### Items
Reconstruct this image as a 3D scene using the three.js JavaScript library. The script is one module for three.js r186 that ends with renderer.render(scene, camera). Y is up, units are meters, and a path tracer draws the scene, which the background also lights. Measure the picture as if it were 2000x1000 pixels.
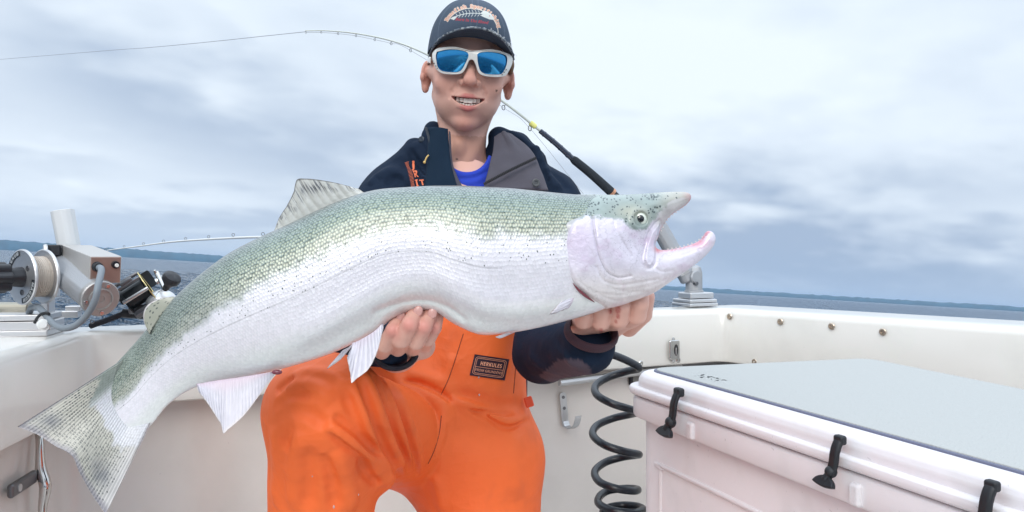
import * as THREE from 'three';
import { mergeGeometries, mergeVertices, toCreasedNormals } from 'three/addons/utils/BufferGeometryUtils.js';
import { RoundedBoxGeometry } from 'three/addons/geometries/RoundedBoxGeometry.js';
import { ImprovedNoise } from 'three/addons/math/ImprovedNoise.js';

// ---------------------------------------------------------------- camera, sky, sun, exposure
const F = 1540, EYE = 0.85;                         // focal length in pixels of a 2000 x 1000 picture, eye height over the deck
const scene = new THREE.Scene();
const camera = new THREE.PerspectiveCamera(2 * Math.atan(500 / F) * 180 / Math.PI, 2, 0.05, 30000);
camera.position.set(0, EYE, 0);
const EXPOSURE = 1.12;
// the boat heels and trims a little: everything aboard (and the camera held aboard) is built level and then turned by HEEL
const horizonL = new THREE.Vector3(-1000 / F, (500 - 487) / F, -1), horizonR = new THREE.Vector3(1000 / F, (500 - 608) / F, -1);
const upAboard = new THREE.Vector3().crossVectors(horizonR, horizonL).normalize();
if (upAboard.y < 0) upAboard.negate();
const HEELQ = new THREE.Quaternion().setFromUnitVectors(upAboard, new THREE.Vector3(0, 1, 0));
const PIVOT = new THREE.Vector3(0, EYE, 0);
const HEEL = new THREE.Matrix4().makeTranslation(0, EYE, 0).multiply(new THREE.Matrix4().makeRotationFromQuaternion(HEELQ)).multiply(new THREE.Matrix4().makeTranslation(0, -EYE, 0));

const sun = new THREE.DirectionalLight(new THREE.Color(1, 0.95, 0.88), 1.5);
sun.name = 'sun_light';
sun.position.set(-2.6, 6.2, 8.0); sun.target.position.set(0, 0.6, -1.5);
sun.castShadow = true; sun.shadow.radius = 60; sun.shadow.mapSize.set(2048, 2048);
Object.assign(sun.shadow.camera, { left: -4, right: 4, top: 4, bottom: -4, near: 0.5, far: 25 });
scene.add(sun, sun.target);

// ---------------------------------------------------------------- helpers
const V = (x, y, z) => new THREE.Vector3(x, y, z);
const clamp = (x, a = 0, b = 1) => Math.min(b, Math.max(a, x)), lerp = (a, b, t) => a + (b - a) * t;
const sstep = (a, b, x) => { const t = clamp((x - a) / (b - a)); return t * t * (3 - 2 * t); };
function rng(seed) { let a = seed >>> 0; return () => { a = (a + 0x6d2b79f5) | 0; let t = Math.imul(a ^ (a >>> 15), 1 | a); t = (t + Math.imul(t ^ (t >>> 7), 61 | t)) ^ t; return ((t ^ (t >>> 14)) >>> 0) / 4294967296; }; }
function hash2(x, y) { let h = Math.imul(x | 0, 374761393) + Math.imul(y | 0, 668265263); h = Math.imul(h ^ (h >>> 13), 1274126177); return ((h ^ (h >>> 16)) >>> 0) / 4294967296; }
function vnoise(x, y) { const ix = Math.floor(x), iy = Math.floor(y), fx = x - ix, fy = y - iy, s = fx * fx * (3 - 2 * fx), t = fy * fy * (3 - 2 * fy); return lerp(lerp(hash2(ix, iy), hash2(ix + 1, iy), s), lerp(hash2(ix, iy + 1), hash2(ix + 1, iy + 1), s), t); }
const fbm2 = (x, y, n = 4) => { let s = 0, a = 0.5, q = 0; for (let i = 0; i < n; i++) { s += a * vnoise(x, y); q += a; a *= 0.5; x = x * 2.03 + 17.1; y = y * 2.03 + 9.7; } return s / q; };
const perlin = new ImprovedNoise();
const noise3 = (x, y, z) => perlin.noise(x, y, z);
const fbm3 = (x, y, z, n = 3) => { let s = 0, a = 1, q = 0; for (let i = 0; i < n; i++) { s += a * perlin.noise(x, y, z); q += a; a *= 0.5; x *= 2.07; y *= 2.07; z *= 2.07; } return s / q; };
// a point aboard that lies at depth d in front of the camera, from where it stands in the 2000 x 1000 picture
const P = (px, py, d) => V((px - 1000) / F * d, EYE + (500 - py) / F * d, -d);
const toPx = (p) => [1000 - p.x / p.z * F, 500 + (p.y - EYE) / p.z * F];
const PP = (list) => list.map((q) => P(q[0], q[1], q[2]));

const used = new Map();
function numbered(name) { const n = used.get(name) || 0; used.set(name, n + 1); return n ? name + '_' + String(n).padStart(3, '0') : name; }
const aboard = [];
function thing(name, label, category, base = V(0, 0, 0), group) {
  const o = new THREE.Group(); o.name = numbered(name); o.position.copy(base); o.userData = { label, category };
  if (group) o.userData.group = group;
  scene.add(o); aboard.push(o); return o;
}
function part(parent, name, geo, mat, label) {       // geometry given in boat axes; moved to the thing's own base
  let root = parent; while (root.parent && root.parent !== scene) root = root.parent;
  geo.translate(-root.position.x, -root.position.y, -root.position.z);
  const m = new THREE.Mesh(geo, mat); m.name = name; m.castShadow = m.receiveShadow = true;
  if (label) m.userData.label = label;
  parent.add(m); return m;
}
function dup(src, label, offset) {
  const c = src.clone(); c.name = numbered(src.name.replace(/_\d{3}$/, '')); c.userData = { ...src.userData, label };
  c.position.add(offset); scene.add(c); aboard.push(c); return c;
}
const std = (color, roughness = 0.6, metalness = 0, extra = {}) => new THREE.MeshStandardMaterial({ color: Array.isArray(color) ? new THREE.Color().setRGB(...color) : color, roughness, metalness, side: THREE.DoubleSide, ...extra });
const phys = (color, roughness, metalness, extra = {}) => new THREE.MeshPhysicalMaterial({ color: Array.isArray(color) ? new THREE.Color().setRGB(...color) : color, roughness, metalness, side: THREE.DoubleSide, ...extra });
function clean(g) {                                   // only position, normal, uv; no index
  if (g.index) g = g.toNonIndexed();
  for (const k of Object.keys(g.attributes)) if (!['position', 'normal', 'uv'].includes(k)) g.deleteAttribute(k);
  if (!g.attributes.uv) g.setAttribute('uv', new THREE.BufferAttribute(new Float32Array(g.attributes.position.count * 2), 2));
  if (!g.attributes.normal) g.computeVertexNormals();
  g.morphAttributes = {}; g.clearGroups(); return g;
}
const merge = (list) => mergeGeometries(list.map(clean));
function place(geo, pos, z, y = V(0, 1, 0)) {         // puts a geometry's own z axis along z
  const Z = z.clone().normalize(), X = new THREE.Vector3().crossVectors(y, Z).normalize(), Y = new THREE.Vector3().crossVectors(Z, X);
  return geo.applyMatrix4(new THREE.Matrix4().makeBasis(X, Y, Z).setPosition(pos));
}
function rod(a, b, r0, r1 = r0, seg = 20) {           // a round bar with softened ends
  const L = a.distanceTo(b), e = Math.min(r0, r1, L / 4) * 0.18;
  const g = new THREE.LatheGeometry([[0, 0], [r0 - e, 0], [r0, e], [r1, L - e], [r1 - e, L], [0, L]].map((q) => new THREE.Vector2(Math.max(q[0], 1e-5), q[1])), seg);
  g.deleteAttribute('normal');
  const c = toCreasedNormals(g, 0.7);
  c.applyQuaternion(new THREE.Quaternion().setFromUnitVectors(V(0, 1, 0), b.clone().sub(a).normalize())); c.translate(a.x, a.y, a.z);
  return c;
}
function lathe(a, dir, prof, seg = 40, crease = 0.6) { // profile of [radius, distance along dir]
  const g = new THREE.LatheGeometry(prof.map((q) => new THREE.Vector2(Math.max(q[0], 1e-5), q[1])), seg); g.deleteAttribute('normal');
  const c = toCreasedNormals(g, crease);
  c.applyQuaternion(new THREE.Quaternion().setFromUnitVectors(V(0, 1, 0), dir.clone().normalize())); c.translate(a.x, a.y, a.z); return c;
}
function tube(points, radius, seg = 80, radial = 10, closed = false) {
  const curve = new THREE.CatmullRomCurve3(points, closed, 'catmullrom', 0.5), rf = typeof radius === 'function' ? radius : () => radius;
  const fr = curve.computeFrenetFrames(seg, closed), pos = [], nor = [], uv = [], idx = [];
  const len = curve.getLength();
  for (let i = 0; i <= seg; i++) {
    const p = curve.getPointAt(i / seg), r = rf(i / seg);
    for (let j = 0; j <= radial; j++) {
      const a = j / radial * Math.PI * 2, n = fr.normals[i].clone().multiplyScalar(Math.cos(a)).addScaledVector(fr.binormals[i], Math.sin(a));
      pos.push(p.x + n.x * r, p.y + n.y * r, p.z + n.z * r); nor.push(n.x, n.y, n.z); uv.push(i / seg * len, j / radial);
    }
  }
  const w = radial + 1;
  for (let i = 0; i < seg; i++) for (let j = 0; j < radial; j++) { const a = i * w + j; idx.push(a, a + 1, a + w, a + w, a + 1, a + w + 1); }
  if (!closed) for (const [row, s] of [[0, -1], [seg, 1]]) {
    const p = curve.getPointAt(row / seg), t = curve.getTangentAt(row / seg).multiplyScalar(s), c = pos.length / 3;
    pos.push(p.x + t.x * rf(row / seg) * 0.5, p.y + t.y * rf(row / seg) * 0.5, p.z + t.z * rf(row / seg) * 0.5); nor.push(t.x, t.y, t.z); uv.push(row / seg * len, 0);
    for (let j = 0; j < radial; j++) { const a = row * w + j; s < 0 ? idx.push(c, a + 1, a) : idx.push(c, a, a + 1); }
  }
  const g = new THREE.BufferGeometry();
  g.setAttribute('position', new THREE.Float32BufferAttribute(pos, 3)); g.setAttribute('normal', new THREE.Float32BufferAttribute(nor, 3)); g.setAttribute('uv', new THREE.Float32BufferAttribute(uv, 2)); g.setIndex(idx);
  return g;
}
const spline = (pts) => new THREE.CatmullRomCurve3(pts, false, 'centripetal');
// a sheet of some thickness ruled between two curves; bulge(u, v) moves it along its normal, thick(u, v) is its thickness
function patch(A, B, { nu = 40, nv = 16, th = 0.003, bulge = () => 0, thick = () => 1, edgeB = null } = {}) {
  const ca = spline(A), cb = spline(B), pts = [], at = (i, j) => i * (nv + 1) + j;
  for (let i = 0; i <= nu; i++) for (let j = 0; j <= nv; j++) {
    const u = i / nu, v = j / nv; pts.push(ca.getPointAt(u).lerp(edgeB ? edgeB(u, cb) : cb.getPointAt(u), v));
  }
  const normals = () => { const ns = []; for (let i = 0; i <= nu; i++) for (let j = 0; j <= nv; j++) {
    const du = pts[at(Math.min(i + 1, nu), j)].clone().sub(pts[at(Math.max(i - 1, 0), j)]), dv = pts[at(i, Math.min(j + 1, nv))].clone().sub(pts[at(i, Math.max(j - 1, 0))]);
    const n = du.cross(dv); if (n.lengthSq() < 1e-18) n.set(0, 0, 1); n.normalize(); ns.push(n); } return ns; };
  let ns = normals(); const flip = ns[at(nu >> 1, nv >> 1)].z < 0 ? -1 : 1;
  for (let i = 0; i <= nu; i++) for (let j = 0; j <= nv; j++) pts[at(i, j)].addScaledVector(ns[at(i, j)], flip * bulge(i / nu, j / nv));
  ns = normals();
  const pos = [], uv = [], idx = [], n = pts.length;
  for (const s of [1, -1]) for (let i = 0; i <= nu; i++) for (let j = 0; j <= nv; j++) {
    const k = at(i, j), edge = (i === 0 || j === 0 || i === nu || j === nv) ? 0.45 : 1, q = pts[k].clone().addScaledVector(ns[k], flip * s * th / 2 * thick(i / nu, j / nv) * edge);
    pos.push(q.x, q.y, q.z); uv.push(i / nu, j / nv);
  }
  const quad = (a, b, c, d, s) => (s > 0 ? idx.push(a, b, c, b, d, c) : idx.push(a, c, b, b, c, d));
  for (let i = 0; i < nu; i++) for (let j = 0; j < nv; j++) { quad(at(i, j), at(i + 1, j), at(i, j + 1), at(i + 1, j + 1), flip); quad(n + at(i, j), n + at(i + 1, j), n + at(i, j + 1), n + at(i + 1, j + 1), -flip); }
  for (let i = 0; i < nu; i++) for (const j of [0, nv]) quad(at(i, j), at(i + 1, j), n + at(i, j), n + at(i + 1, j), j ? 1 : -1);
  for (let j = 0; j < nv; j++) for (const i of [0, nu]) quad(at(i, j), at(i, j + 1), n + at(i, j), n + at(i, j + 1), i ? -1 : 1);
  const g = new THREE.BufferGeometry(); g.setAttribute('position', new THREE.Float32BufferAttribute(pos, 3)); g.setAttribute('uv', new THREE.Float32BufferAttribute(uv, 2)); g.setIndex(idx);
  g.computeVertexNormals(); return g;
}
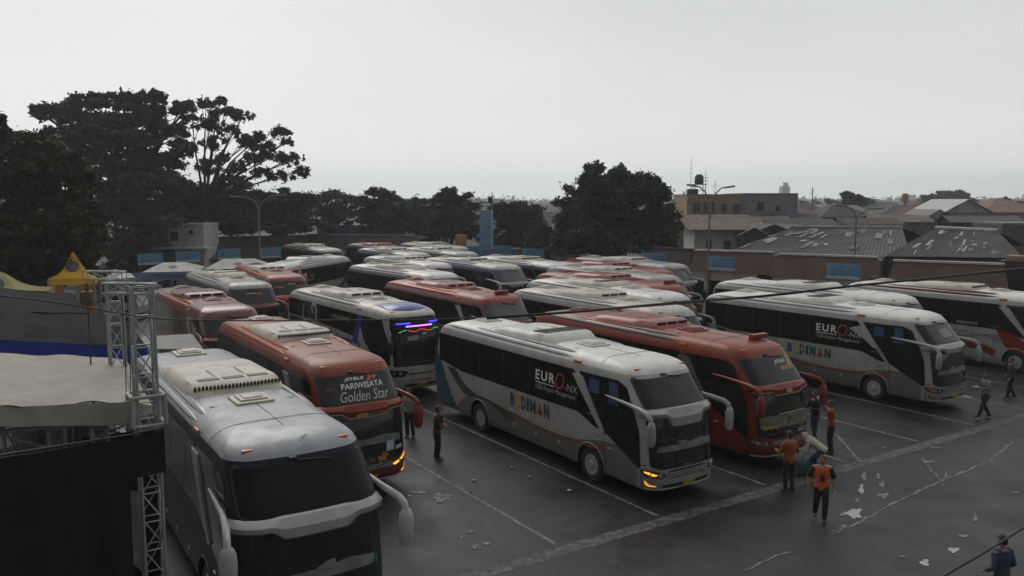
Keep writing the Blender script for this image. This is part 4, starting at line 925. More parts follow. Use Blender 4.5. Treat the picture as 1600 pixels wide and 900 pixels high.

### Problem description
Leave the pictures out and please restate exactly the lines running from the start of the material through the one with "scene.add(sun, sun.target);".

### Solution below
Reconstruct this image as a 3D scene using the three.js JavaScript library. The script is one module for three.js r186 that ends with renderer.render(scene, camera). Y is up, units are meters, and a path tracer draws the scene, which the background also lights. Measure the picture as if it were 2000x1000 pixels.
import * as THREE from 'three';
import { mergeGeometries, mergeVertices, toCreasedNormals } from 'three/addons/utils/BufferGeometryUtils.js';
import { RoundedBoxGeometry } from 'three/addons/geometries/RoundedBoxGeometry.js';
import { ImprovedNoise } from 'three/addons/math/ImprovedNoise.js';

// ---------------------------------------------------------------- camera, sky, sun, exposure
const F = 1540, EYE = 0.85;                         // focal length in pixels of a 2000 x 1000 picture, eye height over the deck
const scene = new THREE.Scene();
const camera = new THREE.PerspectiveCamera(2 * Math.atan(500 / F) * 180 / Math.PI, 2, 0.05, 30000);
camera.position.set(0, EYE, 0);
const EXPOSURE = 1.12;
// the boat heels and trims a little: everything aboard (and the camera held aboard) is built level and then turned by HEEL
const horizonL = new THREE.Vector3(-1000 / F, (500 - 487) / F, -1), horizonR = new THREE.Vector3(1000 / F, (500 - 608) / F, -1);
const upAboard = new THREE.Vector3().crossVectors(horizonR, horizonL).normalize();
if (upAboard.y < 0) upAboard.negate();
const HEELQ = new THREE.Quaternion().setFromUnitVectors(upAboard, new THREE.Vector3(0, 1, 0));
const PIVOT = new THREE.Vector3(0, EYE, 0);
const HEEL = new THREE.Matrix4().makeTranslation(0, EYE, 0).multiply(new THREE.Matrix4().makeRotationFromQuaternion(HEELQ)).multiply(new THREE.Matrix4().makeTranslation(0, -EYE, 0));

const sun = new THREE.DirectionalLight(new THREE.Color(1, 0.95, 0.88), 1.5);
sun.name = 'sun_light';
sun.position.set(-2.6, 6.2, 8.0); sun.target.position.set(0, 0.6, -1.5);
sun.castShadow = true; sun.shadow.radius = 60; sun.shadow.mapSize.set(2048, 2048);
Object.assign(sun.shadow.camera, { left: -4, right: 4, top: 4, bottom: -4, near: 0.5, far: 25 });
scene.add(sun, sun.target);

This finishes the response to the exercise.